Amedeo Romagnolo (NCAC, Warsaw)

In high metallicity environments the mass that black holes (BHs) can reach just after core-collapse widely depends on how much mass their progenitor stars lose via winds. On one hand new theoretical and observational insights suggest that early-stage winds should be weaker than what many canonical models prescribe. On the other hand the proximity to the Eddington limit should affect the formation of optically thick envelopes already during the earliest stages of stars with initial masses MZAMS≳100 M⊙, hence resulting in higher mass-loss rates during the main sequence. We use the evolutionary codes MESA and Genec to calculate a suite of tracks for massive stars at solar metallicity Z⊙=0.014 which incorporate these changes in our wind mass loss prescription.
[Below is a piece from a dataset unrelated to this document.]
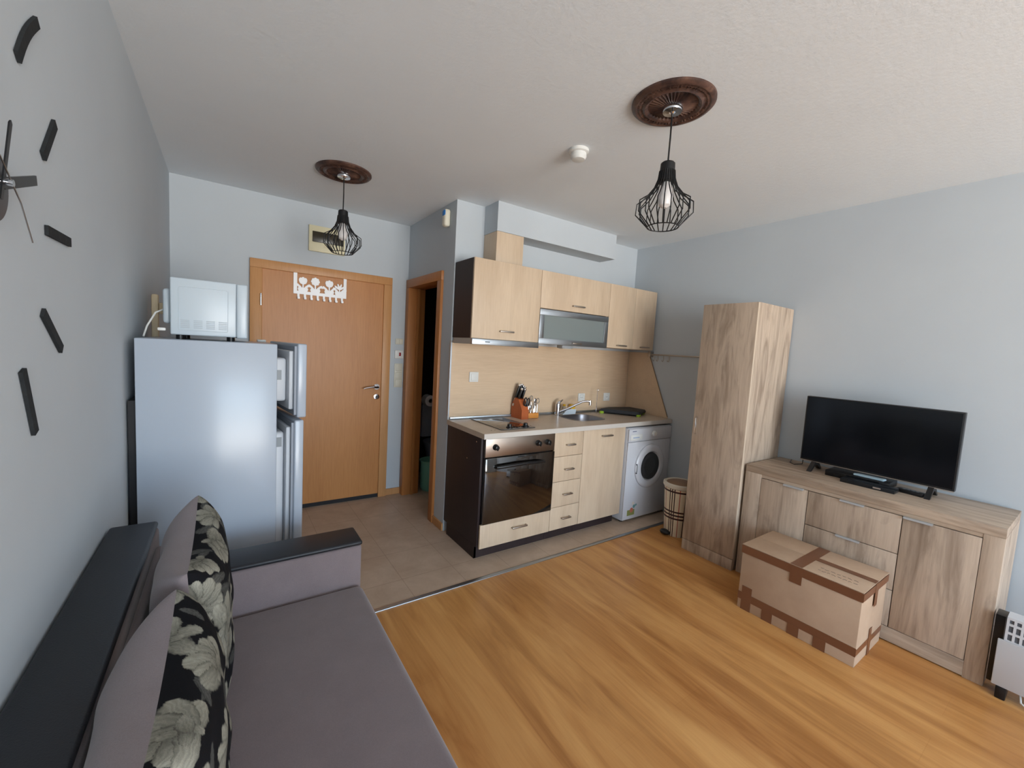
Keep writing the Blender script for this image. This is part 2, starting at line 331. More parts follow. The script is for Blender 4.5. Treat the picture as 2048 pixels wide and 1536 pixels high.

In our calculations we employ moderate rotation, high overshooting and magnetic angular momentum transport. We find a maximum BH mass MBH,max=28.3 M⊙ at Z⊙. The most massive BHs are predicted to form from stars with MZAMS≳250 M⊙, with the BH mass directly proportional to its progenitor's MZAMS. We also find in our models that at Z⊙ almost any BH progenitor naturally evolves into a Wolf-Rayet star due to the combined effect of internal mixing and wind mass loss. These results are considerably different from most recent studies regarding the final mass of stars before their collapse into BHs. While we acknowledge the inherent uncertainties in stellar evolution modelling, our study underscores the importance of employing the most up-to-date physics in BH mass predictions.